Algebraic methods in game theory

In this dissertation we apply algebraic methods to game theory. The central objects of study in game theory, Nash equilibria, can be characterized in several ways. We focus on their characterization as the solutions to certain systems of polynomial equations and inequalities. Thus we bring to bear the techniques of commutative algebra, algebraic geometry, and combinatorics used in solving polynomial systems. In Chapter 1 we give a brief overview of the game theory we need. We restrict attention to games with a finite number of players each with a finite number of pure strategies. We mostly consider noncooperative normal form games, although we discuss finite-horizon extensive form games briefly and also mention cooperative games.; In Chapter 2 we prove the universality of Nash equilibria. Every real algebraic variety is isomorphic to the set of totally mixed Nash equilibria of some game with 3 players, and also of some game with N players in which each player has two pure strategies. Our proof is constructive. The numbers of pure strategies in the game with 3 players, and the number of players in the game with two pure strategies each, are polynomial in the degrees of the equations. Thus the problem of computing Nash equilibria in general is equivalent to the problem of finding the real roots of a system of polynomial equations.; In Chapter 3 we prove a theorem computing the number of solutions to a system of equations which is generic subject to the sparsity conditions embodied in a graph. We apply this theorem to games obeying graphical models and to extensive-form games.
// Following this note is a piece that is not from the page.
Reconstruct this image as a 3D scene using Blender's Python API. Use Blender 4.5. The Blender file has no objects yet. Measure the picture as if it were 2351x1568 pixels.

We define emergent-node tree structures as additional structures which normal form games may have. We apply our theorem to games having such structures. We briefly discuss how emergent node tree structures relate to cooperative games.; In Chapter 4 we discuss how to compute all Nash equilibria of a game using computer algebra. We find that polyhedral homotopy continuation is the most efficient available method in practice. It also has the advantage of being naturally parallelizable. We discuss further directions for developing algebraic algorithms for computing Nash equilibria.